O Brasil, hoje, vive uma polarização que vai acabar desaguando na eleição de 2026. O judiciário acaba também sendo contaminado ou influenciado por essa polarização que temos aqui hoje?

Acredito que não, porque a previsão constitucional é que o Poder Judiciário seja independente em harmonia com os outros poderes (Executivo e Legislativo). Não acredito que seja afetado. Acredito que a polarização é o livre arbítrio de cada um, porque a própria Constituição Federal preconiza que é livre o pensamento.

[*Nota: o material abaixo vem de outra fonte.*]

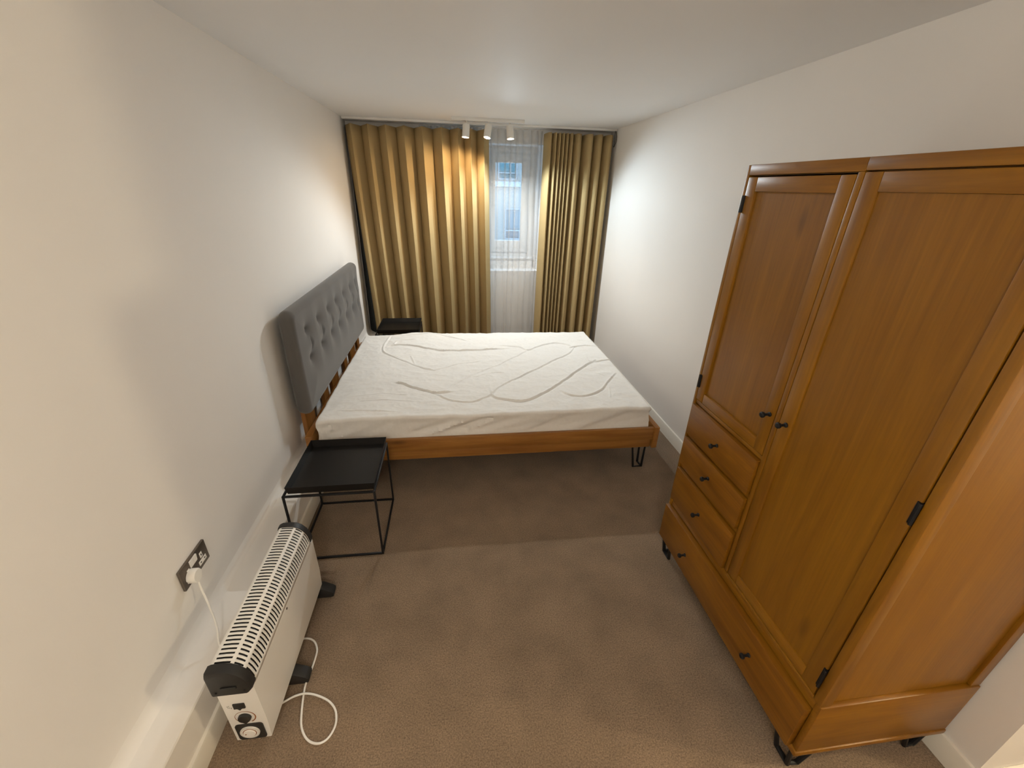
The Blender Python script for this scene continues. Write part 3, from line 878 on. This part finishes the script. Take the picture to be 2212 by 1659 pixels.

Não posso obrigar você a aceitar o meu pensamento. Você pode pensar diferente de mim e eu te respeitar. E você respeitar o meu (pensamento). Vivemos em harmonia. Mas eu penso assim, como professora, como educadora, como advogada: é muito pequeno você ter lado. É muito pequeno. É ínfimo. Fazemos parte de um todo, de um país livre, justo e solidário. Aquela bandeira verde e amarela abraça todos nós.

A senhora acompanha muito o tema dos precatórios, que são dívidas reconhecidas pela Justiça, e que a União, estados e municípios precisam pagar. E de outro lado temos alguns municípios, e Santo André é um exemplo clássico, que estão sufocados pela montanha de precatórios que precisam pagar. Existe espaço para esse diálogo pela flexibilização? 

Com certeza. Acredito que faltam iniciativas. O ‘não’, você já tem, não é? Eu sempre vivi assim. A pauta (sobre a flexibilização dos precatórios) está dentro da legalidade, porque é uma previsão, uma lei que regulamenta os precatórios, tanto que por ser do orçamento da cidade vai para ser pago os precatórios. Mas quem já chegou para discutir isso junto ao CNJ, a fim de trazer essa pauta também para o TJ-SP (Tribunal de Justiça de São Paulo) e assim buscar essa flexibilização? Não se trata de calote, porque isso é indigno. Todavia, é buscar caminhos. Então Santo André saiu na frente nessa discussão. O prefeito (andreense) Gilvan (Júnior, PSDB), graças a Deus, teve a oportunidade de apresentar para os conselheiros e presidente do CNJ uma ideia inédita. Quando Santo André sentou em Brasília para falar sobre isso antes?